Stan at the University of California Stadium
after hearing President John F. Kennedy speak.

Tuesday, July 8, 2008

Y is for Yuletide

Mrs. Nesbitt's ABC Wednesday challenge is "Y".

Reflections in the bay window of Otto and Kristin's house in Port Townsend.
I was trying for a Escher-like effect, even seeing through darker parts
to the shrubs outside of the window.

Now, I know it's strange to be writing about Christmas on a sweltering day in July with the temperature in the upper nineties and no air-conditioning. But what better time to try to remember a season when frost nipped the nose, and (believe it or not) mittens and mufflers were welcome? Especially in Ontario, Oregon, where our daughter Candace lives, or in Port Townsend, Washington, where son Otto lives.

And in those colder climes, fires were something to welcome, not to fear. Fires continue to rage in California and two of them threaten our dear redwoods retreat in Mendocino County, one from the east and one from the southwest.

Maybe this will cool me off a bit!

This noble fir graced daughter Candace's living room.


This tree is in the home of the younger Otto Smiths in Port Townsend, Washington.
Otto's wife and my good friend, Kristin, is dressed in her Swedish holiday wear.

Christmas poinsettia in Candy's house.


Monkey Boy enjoys the fire in the home of grandson Joe, his wife April,
great-grandson Ocean
and - of course - Monkey Boy.
They live a few miles out of Port Townsend.

Friday, July 4, 2008

Chance Encounter

The Sunday Scribblings prompt is "chance encounter". This is not a new poem. It was absolutely true to the facts when I wrote it. I could also add that, in a chance encounter with "our" peacock, a raccoon almost lost his tail and slunk fearfully out of the back yard. The neighbors objected to the "raucous cries" so, reluctantly, we called the pound. The man from the pound came to our home with a large wire trapping cage which he baited. We were to call him when the trap was sprung.

Instead of being tempted by the allure of carefully chosen peacock goodies, the peacock took up residence on top of the cage. He slept there for the rest of what must have been the mating season, then left as suddenly as he had appeared, leaving only a yard full of tail feathers. We have never seen him again.

THE FERAL PEACOCK
Regally he paces into view --
step, then pose, then step --outside our room,
small imperious head with swept-back plume
balanced on its column of shocking blue.

He wears his wedding raiment, trailing train
or iridescent satin, feathered sheen
of circlets -- emerald, sapphire, turquoise green
on shifting bronze and gold. We tap the pane.

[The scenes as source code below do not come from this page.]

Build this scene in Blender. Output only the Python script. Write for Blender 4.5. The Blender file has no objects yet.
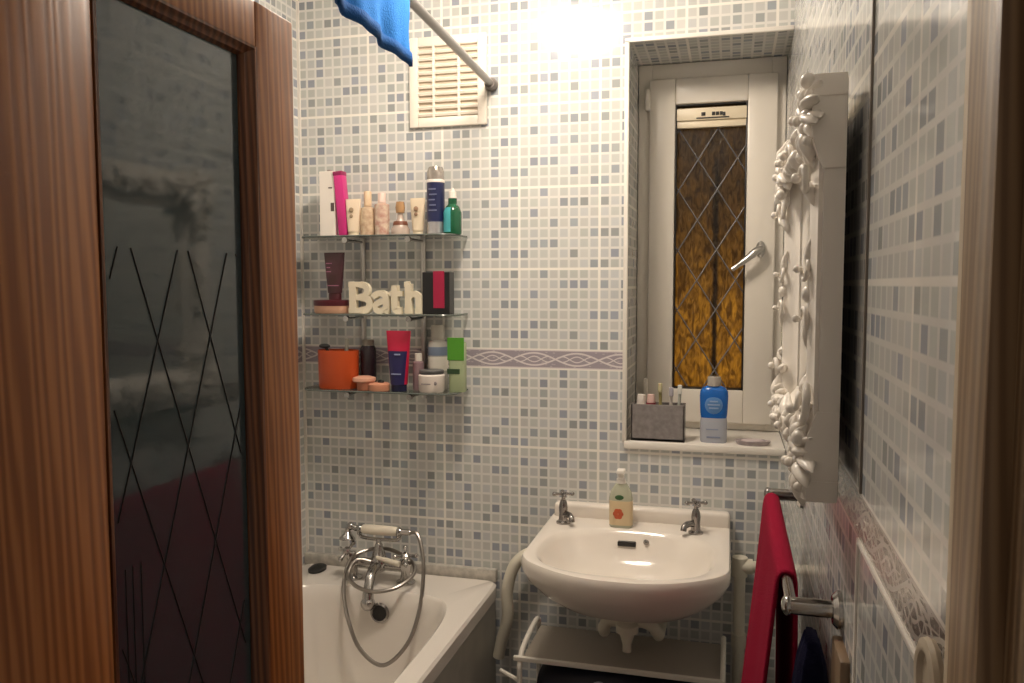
import bpy, bmesh, math, random
from mathutils import Vector, Matrix
random.seed(7)
PI = math.pi
C = bpy.context.scene.collection
sc = bpy.context.scene

# ------------------------------------------------------------------ camera
cam_d = bpy.data.cameras.new('camera'); cam = bpy.data.objects.new('camera', cam_d); C.objects.link(cam)
YAW, PITCH, ROLL = 0.261952, -0.068635, -0.001454
cy, sy, cp, sp = math.cos(YAW), math.sin(YAW), math.cos(PITCH), math.sin(PITCH)
fw = Vector((-sy*cp, cy*cp, sp)); rt = Vector((cy, sy, 0)); up = rt.cross(fw)
r2 = rt*math.cos(ROLL) + up*math.sin(ROLL); u2 = -rt*math.sin(ROLL) + up*math.cos(ROLL)
M = Matrix((r2, u2, -fw)).transposed().to_4x4(); M.translation = (0.38693, -2.46400, 1.57738)
cam.matrix_world = M
cam_d.sensor_width = 36; cam_d.lens = 816.706/1024*36; cam_d.clip_start = .02
sc.camera = cam

# ------------------------------------------------------------------ light and exposure
sc.view_settings.view_transform = 'Standard'; sc.view_settings.look = 'None'
sc.view_settings.gamma = 1; sc.view_settings.use_curve_mapping = False
sc.view_settings.exposure = 0.0
wd = bpy.data.worlds.new('world'); sc.world = wd; wd.use_nodes = True
wd.node_tree.nodes['Background'].inputs[0].default_value = (1, .84, .70, 1)
wd.node_tree.nodes['Background'].inputs[1].default_value = .17
LAMP = (-.17, -.62, 2.50); LAMP_STRENGTH = 82
STREET = 2.6

# ------------------------------------------------------------------ materials
def nn(nt, t, **kw):
    n = nt.nodes.new(t)
    for k, v in kw.items():
        if k.startswith('i_'):
            n.inputs[k[2:]].default_value = v
        else: setattr(n, k, v)
    return n
def P(name, col, rough=.5, metal=0, **kw):
    m = bpy.data.materials.new(name); m.use_nodes = True
    b = m.node_tree.nodes['Principled BSDF']
    b.inputs['Base Color'].default_value = (*col, 1); b.inputs['Roughness'].default_value = rough; b.inputs['Metallic'].default_value = metal
    for k, v in kw.items(): b.inputs[k].default_value = v
    return m
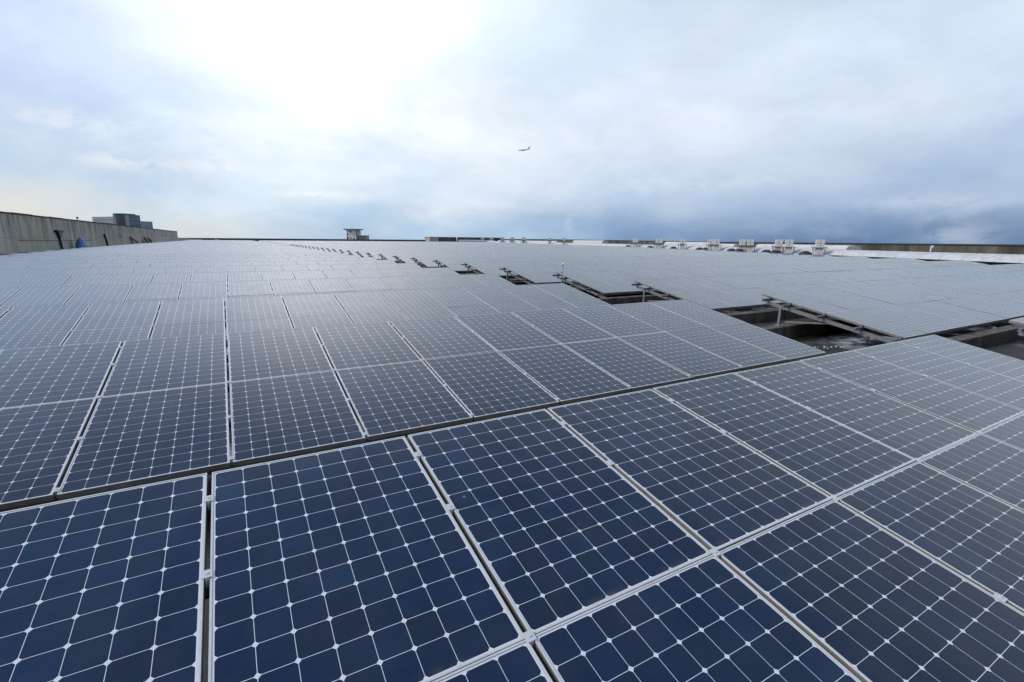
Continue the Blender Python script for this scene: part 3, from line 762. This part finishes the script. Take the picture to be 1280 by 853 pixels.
o, p0, d, nm, L = prism('low_glazed_wing', MGLASSL, L3, L4, zC, 20); bands(o, p0, d, nm, L, 3, zC-1, 4.0, .4, MGREYB, 'floor_band', 4.5)
tag(bd, 'blue glass office building with lower wings rising behind the left wall', 'building')

# ------------------------------------------------------------------ airliner
pos = RAY(655, 187.5, 1500)
a = empty('airliner', pos)
Xa = (-rt*0.93 + Vector((fwd.x, fwd.y, 0))*0.36 - Vector((0, 0, .015))).normalized()    # nose direction
Yr = Vector((0, 0, 1)).cross(Xa).normalized(); Zr = Xa.cross(Yr)
bank = R(-14); Y2 = Yr*math.cos(bank)+Zr*math.sin(bank); Z2 = Xa.cross(Y2)
a.rotation_euler = Matrix((Xa, Y2, Z2)).transposed().to_euler()
bd_ = MB().tube([(x, 0, z) for x, z in ((19, -.4), (18, -.1), (15.5, 0), (-8, 0), (-14, .6), (-19, 1.4))], [.2, 1.2, 1.95, 1.95, 1.4, .3], 14).build('fuselage', MJET, a)
def wing(rx, tx, c0, c1, span, z0, z1, th):
    m = MB(); rg = []
    for y, x, c, z in ((0, rx, c0, z0), (span, tx, c1, z1)):
        rg.append([(x, y, z), (x-c*.3, y, z+th), (x-c, y, z), (x-c*.4, y, z-th*.5)])
    return m, rg
for s in (-1, 1):
    m, rg = wing(4.5, -5.0, 7.0, 1.8, 17.5*s, -1.0, 1.3, .5); m.loft(rg, True, False).build('wing', MJETD, a)
    m, rg = wing(-13.5, -18, 3.6, 1.4, 6.5*s, 1.0, 1.8, .25); m.loft(rg, True, False).build('tailplane', MJETD, a)
    MB().tube([(4.6, 5.8*s, -2.1), (3.2, 5.8*s, -2.1), (0.2, 5.8*s, -1.9)], [1.0, 1.15, .7], 12).build('engine', MJETD, a)
m = MB(); m.loft([[(-12.5, -.2, 1.6), (-12.5, .2, 1.6), (-18.5, .2, 1.6), (-18.5, -.2, 1.6)], [(-17.2, -.1, 8), (-17.2, .1, 8), (-19.8, .1, 8), (-19.8, -.1, 8)]], True, False).build('tail_fin', MJETD, a)
tag(a, 'small passenger airliner flying low under the clouds', 'airplane')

His strident outcry penetrates out walls,
pierces our minds, awakens memory
of gothic tales, estates that used to be.
What is it he demands with raucous calls?

His hens? He was alone when he appeared
and claimed our unkempt yard, small urban stage.
Wide lawns of empire lost, another age
when he could strut and preen and never feared

the thorny vines that strip each nether quill?
Shrill, he summons his retinue. Who comes?
We lean past garbage pails and toss him crumbs,
sole loyal subjects who obey him still.

Thursday, July 3, 2008

Photo Meme

Nonizamboni at Peacock Blue challenged me to the photo meme shown below. The numbers go from left to right along the lines (i.e. not columns). Make of these what you will! Click on the collage to enlarge.

I have sworn off passing memes to specific bloggers, but if anyone feels like doing this one, the rules are posted on her site at INSTRUCTIONS:

1. Type your answer to each question below, into Flickr Search.
2. Using only the first page of results, pick one image.
3. Copy & paste each of the URLs for the images into Big Huge Lab’s Mosaic Maker to create a mosaic of the picture answers.

THE QUESTIONS:
1. What is your real Christian/first name?
2. What is your favourite food - right now?
3. What school did you go to?
4. What is your favourite colour?
5. Who is your latest celebrity crush?
6. What is your favourite drink?
7. What is your dream vacation destination?
8. What is your favourite dessert?
9. What do you want to be when you grow up?
10. What do you love most in life?
11. What is one word that describes you now?
12. What is your Flickr/Blog name?

Have fun with it if you feel like doing it!

Tuesday, July 1, 2008

X is for Xerophyte

Mrs. Nesbitt's ABC Wednesday letter prompt is X.

Looking into the heart of a prickly pear (cactus) blossom

The dictionary defination of xerophyte is A plant that grows in and is adapted to a an environment deficient in moisture. The most common ones are cacti and succulents. The cacti in the photos are the first I have ever seen in bloom. So, naturally, my camera leapt into my hand when I spotted them last month.

The garden in my photos is that of conscientious neighbors who realize that California is thirsty, with resevoirs very low. We are currently under a water conservation alert. I have never seen the neighbors give ANY water to this garden.

Here are other views of the neighbors' garden.


prickly pear blossoms mixed with varieties of ice plant (a succulent).

Some of the little flowers are those that thrive on sand dunes.

I don't water either, but my garden has not been planned with that in mind, with the result that we are losing many of our plants that can't live without summer water. The plus side of that is that those that survive thrive, such as our aggressive pink geraniums that ask only that they occasionally be cut back to a few inches above the ground.